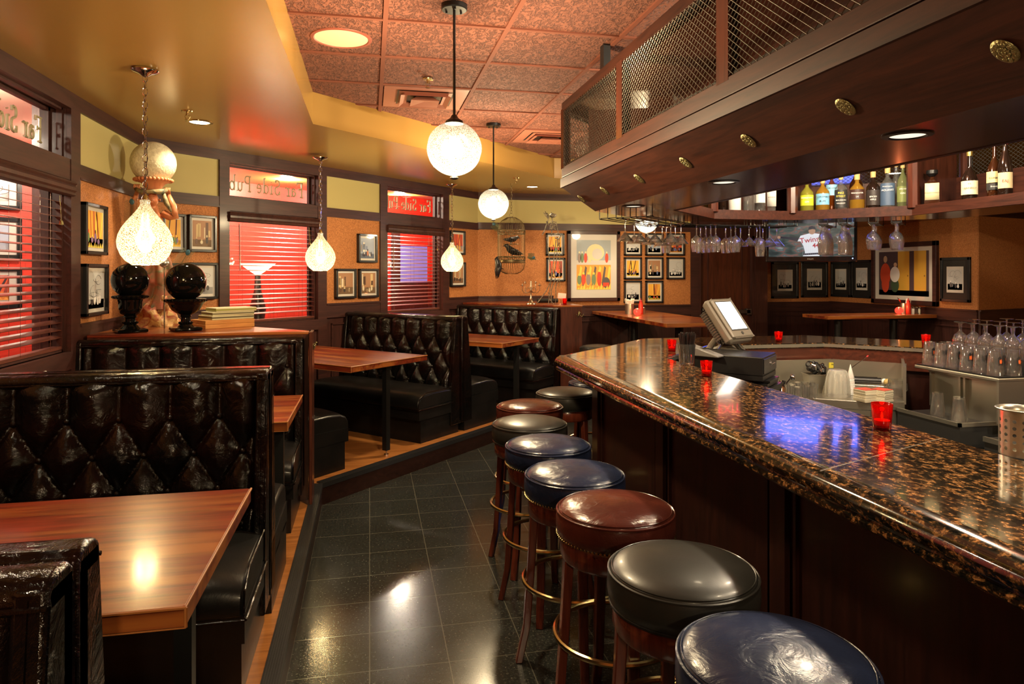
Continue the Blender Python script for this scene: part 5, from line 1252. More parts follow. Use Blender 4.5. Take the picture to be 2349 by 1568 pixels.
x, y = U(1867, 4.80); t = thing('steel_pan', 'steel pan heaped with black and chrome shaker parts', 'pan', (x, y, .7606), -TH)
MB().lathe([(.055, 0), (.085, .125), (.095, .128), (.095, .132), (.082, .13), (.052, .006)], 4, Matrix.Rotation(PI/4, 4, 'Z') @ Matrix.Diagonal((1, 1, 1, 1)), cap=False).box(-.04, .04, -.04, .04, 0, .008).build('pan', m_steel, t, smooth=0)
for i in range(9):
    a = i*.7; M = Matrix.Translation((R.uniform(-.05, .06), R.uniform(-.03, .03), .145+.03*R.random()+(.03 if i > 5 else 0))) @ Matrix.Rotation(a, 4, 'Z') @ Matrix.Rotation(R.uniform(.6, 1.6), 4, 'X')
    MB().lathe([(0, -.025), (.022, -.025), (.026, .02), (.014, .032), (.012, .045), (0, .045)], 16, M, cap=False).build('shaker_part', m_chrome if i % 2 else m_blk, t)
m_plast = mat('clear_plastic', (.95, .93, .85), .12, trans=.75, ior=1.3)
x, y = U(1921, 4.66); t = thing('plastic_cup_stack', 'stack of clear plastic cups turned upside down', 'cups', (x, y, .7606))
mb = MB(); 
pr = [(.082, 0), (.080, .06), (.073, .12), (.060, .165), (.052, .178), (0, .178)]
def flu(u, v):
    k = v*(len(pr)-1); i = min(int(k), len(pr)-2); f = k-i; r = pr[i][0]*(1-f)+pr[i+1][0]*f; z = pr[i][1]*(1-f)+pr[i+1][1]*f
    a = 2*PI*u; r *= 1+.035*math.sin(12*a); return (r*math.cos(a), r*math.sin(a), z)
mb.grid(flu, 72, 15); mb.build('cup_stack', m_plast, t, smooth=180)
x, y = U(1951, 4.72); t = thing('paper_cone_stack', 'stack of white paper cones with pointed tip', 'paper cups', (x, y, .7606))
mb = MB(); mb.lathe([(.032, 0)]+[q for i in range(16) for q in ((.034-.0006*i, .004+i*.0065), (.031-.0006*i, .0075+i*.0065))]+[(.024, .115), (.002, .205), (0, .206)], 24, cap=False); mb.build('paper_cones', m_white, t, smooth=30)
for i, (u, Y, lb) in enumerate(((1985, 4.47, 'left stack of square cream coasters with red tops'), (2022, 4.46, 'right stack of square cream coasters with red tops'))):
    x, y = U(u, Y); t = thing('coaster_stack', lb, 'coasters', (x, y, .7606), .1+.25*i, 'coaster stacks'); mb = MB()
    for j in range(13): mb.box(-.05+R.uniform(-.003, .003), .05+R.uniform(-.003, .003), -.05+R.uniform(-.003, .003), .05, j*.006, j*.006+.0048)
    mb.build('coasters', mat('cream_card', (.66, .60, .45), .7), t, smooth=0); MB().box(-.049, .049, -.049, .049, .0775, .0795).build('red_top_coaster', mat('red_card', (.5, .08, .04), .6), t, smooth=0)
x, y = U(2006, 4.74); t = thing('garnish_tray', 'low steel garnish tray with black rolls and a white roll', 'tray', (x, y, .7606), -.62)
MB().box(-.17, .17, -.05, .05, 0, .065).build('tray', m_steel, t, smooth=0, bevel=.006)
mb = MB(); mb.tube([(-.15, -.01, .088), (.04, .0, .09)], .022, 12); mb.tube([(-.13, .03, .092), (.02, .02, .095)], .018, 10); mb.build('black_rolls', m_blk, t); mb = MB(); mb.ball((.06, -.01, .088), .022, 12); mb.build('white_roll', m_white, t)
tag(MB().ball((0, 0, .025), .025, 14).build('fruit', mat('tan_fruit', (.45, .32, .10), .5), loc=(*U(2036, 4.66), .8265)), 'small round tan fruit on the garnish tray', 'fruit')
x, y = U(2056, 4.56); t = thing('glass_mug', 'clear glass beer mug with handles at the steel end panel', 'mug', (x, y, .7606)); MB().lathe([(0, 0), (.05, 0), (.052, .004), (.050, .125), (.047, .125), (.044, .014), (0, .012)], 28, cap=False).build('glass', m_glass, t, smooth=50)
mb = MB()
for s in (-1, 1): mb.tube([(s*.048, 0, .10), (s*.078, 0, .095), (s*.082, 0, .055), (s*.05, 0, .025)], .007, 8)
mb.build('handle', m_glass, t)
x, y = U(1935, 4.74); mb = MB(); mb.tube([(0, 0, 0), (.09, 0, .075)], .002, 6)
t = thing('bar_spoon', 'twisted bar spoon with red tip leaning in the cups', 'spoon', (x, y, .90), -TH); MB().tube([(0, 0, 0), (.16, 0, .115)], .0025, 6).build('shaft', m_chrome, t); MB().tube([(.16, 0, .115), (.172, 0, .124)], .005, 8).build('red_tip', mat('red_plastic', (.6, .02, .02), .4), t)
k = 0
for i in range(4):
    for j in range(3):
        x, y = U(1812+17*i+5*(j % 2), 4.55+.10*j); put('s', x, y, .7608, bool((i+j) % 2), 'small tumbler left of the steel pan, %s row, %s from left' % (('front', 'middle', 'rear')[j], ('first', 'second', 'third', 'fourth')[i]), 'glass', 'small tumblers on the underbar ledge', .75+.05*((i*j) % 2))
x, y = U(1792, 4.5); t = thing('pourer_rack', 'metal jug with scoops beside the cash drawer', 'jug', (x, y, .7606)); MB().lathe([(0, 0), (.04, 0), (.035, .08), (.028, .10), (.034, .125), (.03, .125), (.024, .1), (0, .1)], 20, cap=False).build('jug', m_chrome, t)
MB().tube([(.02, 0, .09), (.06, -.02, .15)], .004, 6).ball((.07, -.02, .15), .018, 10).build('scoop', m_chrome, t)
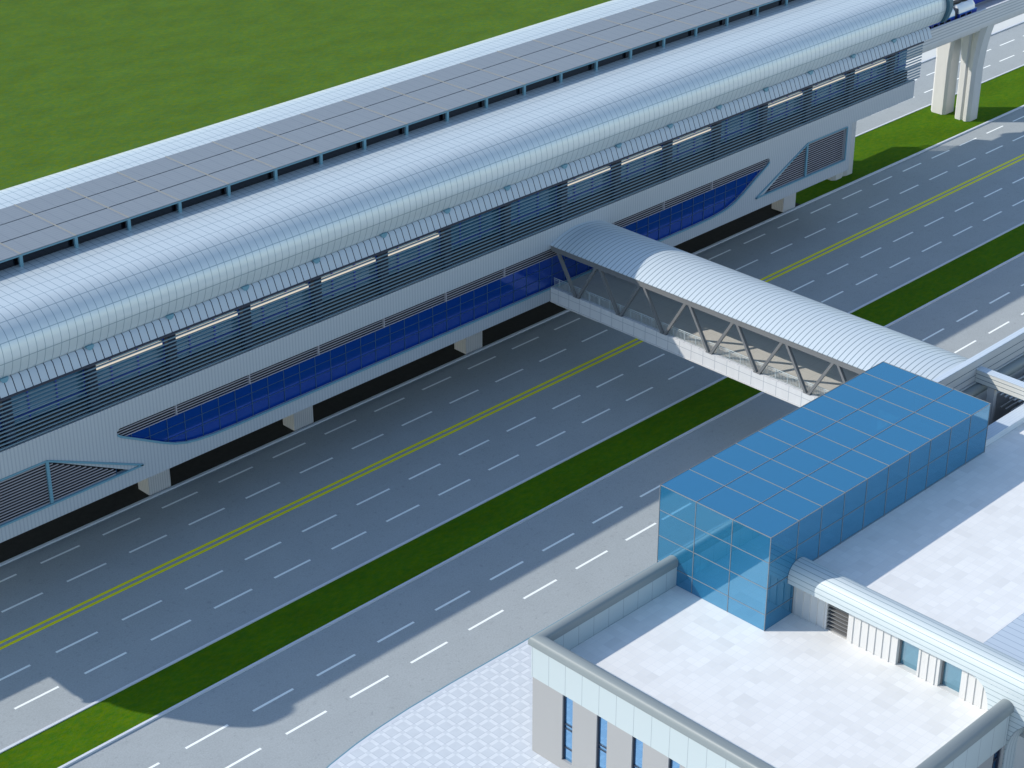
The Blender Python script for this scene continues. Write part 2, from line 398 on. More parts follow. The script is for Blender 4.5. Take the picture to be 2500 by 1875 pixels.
• • • • •
• EXERCISE DIRECTIONS: Each record above is to be restated exactly, with its pictures removed from the copy.

• FULL ANSWER:
Continue the Blender Python script for this scene: part 5, from line 1252. More parts follow. Use Blender 4.5. Take the picture to be 2349 by 1568 pixels.
x, y = U(1867, 4.80); t = thing('steel_pan', 'steel pan heaped with black and chrome shaker parts', 'pan', (x, y, .7606), -TH)
MB().lathe([(.055, 0), (.085, .125), (.095, .128), (.095, .132), (.082, .13), (.052, .006)], 4, Matrix.Rotation(PI/4, 4, 'Z') @ Matrix.Diagonal((1, 1, 1, 1)), cap=False).box(-.04, .04, -.04, .04, 0, .008).build('pan', m_steel, t, smooth=0)
for i in range(9):
    a = i*.7; M = Matrix.Translation((R.uniform(-.05, .06), R.uniform(-.03, .03), .145+.03*R.random()+(.03 if i > 5 else 0))) @ Matrix.Rotation(a, 4, 'Z') @ Matrix.Rotation(R.uniform(.6, 1.6), 4, 'X')
    MB().lathe([(0, -.025), (.022, -.025), (.026, .02), (.014, .032), (.012, .045), (0, .045)], 16, M, cap=False).build('shaker_part', m_chrome if i % 2 else m_blk, t)
m_plast = mat('clear_plastic', (.95, .93, .85), .12, trans=.75, ior=1.3)
x, y = U(1921, 4.66); t = thing('plastic_cup_stack', 'stack of clear plastic cups turned upside down', 'cups', (x, y, .7606))
mb = MB(); 
pr = [(.082, 0), (.080, .06), (.073, .12), (.060, .165), (.052, .178), (0, .178)]
def flu(u, v):
    k = v*(len(pr)-1); i = min(int(k), len(pr)-2); f = k-i; r = pr[i][0]*(1-f)+pr[i+1][0]*f; z = pr[i][1]*(1-f)+pr[i+1][1]*f
    a = 2*PI*u; r *= 1+.035*math.sin(12*a); return (r*math.cos(a), r*math.sin(a), z)
mb.grid(flu, 72, 15); mb.build('cup_stack', m_plast, t, smooth=180)
x, y = U(1951, 4.72); t = thing('paper_cone_stack', 'stack of white paper cones with pointed tip', 'paper cups', (x, y, .7606))
mb = MB(); mb.lathe([(.032, 0)]+[q for i in range(16) for q in ((.034-.0006*i, .004+i*.0065), (.031-.0006*i, .0075+i*.0065))]+[(.024, .115), (.002, .205), (0, .206)], 24, cap=False); mb.build('paper_cones', m_white, t, smooth=30)
for i, (u, Y, lb) in enumerate(((1985, 4.47, 'left stack of square cream coasters with red tops'), (2022, 4.46, 'right stack of square cream coasters with red tops'))):
    x, y = U(u, Y); t = thing('coaster_stack', lb, 'coasters', (x, y, .7606), .1+.25*i, 'coaster stacks'); mb = MB()
    for j in range(13): mb.box(-.05+R.uniform(-.003, .003), .05+R.uniform(-.003, .003), -.05+R.uniform(-.003, .003), .05, j*.006, j*.006+.0048)
    mb.build('coasters', mat('cream_card', (.66, .60, .45), .7), t, smooth=0); MB().box(-.049, .049, -.049, .049, .0775, .0795).build('red_top_coaster', mat('red_card', (.5, .08, .04), .6), t, smooth=0)
x, y = U(2006, 4.74); t = thing('garnish_tray', 'low steel garnish tray with black rolls and a white roll', 'tray', (x, y, .7606), -.62)
MB().box(-.17, .17, -.05, .05, 0, .065).build('tray', m_steel, t, smooth=0, bevel=.006)
mb = MB(); mb.tube([(-.15, -.01, .088), (.04, .0, .09)], .022, 12); mb.tube([(-.13, .03, .092), (.02, .02, .095)], .018, 10); mb.build('black_rolls', m_blk, t); mb = MB(); mb.ball((.06, -.01, .088), .022, 12); mb.build('white_roll', m_white, t)
tag(MB().ball((0, 0, .025), .025, 14).build('fruit', mat('tan_fruit', (.45, .32, .10), .5), loc=(*U(2036, 4.66), .8265)), 'small round tan fruit on the garnish tray', 'fruit')
x, y = U(2056, 4.56); t = thing('glass_mug', 'clear glass beer mug with handles at the steel end panel', 'mug', (x, y, .7606)); MB().lathe([(0, 0), (.05, 0), (.052, .004), (.050, .125), (.047, .125), (.044, .014), (0, .012)], 28, cap=False).build('glass', m_glass, t, smooth=50)
mb = MB()
for s in (-1, 1): mb.tube([(s*.048, 0, .10), (s*.078, 0, .095), (s*.082, 0, .055), (s*.05, 0, .025)], .007, 8)
mb.build('handle', m_glass, t)
x, y = U(1935, 4.74); mb = MB(); mb.tube([(0, 0, 0), (.09, 0, .075)], .002, 6)
t = thing('bar_spoon', 'twisted bar spoon with red tip leaning in the cups', 'spoon', (x, y, .90), -TH); MB().tube([(0, 0, 0), (.16, 0, .115)], .0025, 6).build('shaft', m_chrome, t); MB().tube([(.16, 0, .115), (.172, 0, .124)], .005, 8).build('red_tip', mat('red_plastic', (.6, .02, .02), .4), t)
k = 0
for i in range(4):
    for j in range(3):
        x, y = U(1812+17*i+5*(j % 2), 4.55+.10*j); put('s', x, y, .7608, bool((i+j) % 2), 'small tumbler left of the steel pan, %s row, %s from left' % (('front', 'middle', 'rear')[j], ('first', 'second', 'third', 'fourth')[i]), 'glass', 'small tumblers on the underbar ledge', .75+.05*((i*j) % 2))
x, y = U(1792, 4.5); t = thing('pourer_rack', 'metal jug with scoops beside the cash drawer', 'jug', (x, y, .7606)); MB().lathe([(0, 0), (.04, 0), (.035, .08), (.028, .10), (.034, .125), (.03, .125), (.024, .1), (0, .1)], 20, cap=False).build('jug', m_chrome, t)
MB().tube([(.02, 0, .09), (.06, -.02, .15)], .004, 6).ball((.07, -.02, .15), .018, 10).build('scoop', m_chrome, t)
The Blender Python script for this scene continues. Write part 2, from line 398 on. More parts follow. The script is for Blender 4.5. Take the picture to be 2500 by 1875 pixels.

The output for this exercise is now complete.